Fittingly, the contributions to this volume range from experimental physics to pure mathematics, via mathematical physics. On the physics side, the contributions are from Sir Anthony Leggett (Nobel 2003), Jian-Wei Pan (Willis E. Lamb Award 2018), Alexander Polyakov (Breakthrough Prize 2013), Gerard 't Hooft (Nobel 1999), Frank Wilczek (Nobel 2004), Qikun Xue (Fritz London Prize 2020), and Zhongxian Zhao (Bernd T. Matthias Prize 2015), covering an array of topics from superconductivity to the foundations of quantum mechanics. In mathematical physics there are contributions by Sir Roger Penrose (Nobel 2022) and Edward Witten (Fields Medal 1990) on quantum twistors and quantum field theory, respectively.
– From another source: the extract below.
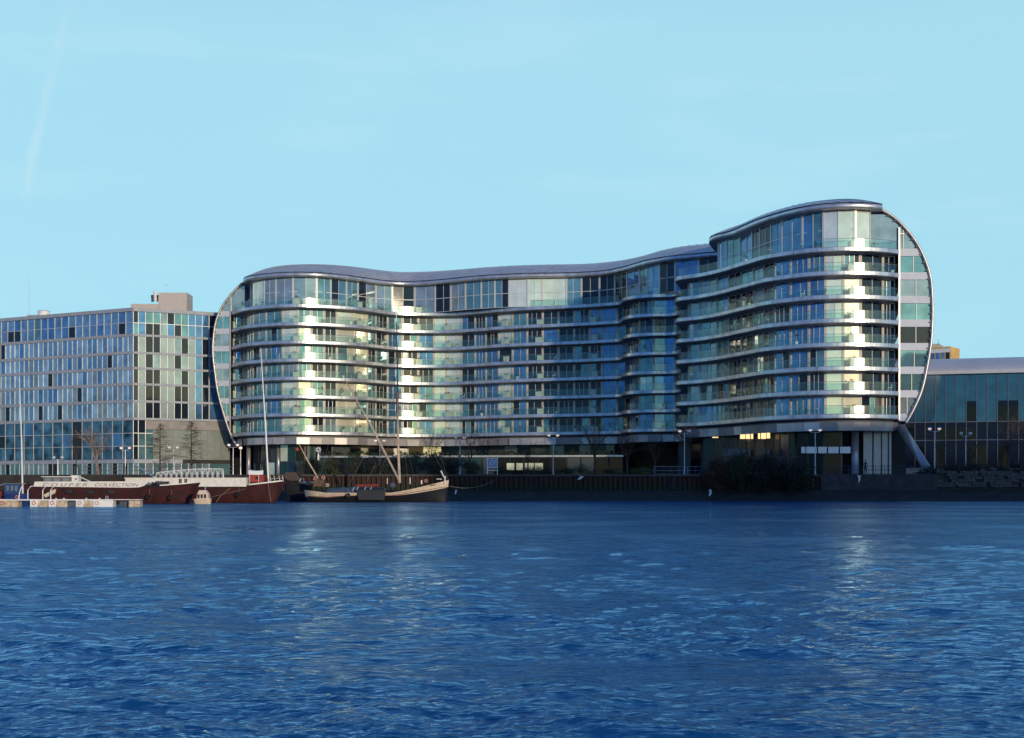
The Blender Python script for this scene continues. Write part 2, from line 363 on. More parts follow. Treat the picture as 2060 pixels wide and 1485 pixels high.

On the mathematics side, the contributions by Vladimir Drinfeld (Fields Medal 1990), Louis Kauffman (Wiener Gold Medal 2014), and Yuri Manin (Cantor Medal 2002) offer novel ideas from knot theory to arithmetic geometry.

Inspired by the original ideas of C. N. Yang, this unique collection of papers by masters of physics and mathematics provides, at the highest level, contemporary research directions for graduate students and experts alike.

Autorenporträt
Mo-Lin Ge is Professor at the Chern Institute of Mathematics at Nankai University, China, and academician at the Academy of Science of China. His main research topics are at the interface between theoretical physics and related mathematics, such as Yang–Mills theory and Yang–Baxter systems, especially their applications in physics. He established the Theoretical Physics Section at the Chern Institute, supervised by Prof. C. N. Yang, which has since become one of the global communication centres for mathematical physics.

Yang-Hui He is a Fellow of the London Institute, Professor of Mathematics at City, University of London, Tutor in Mathematics at Merton College, Oxford, and Chang-Jiang Chair of Physics at Nankai University in China. He obtained his BA at Princeton (summa cum laude, Shenstone Prize and Kusaka Prize), MA at Cambridge (Distinction, Tripos), and PhD at MIT. After a postdoc at the University of Pennsylvania, he joined Oxford as the FitzJames Fellow and an STFC Advanced Fellow. He works at the interface of string theory, algebraic and combinatorial geometry, and machine learning; he is also a keen public communicator of mathematics and physics.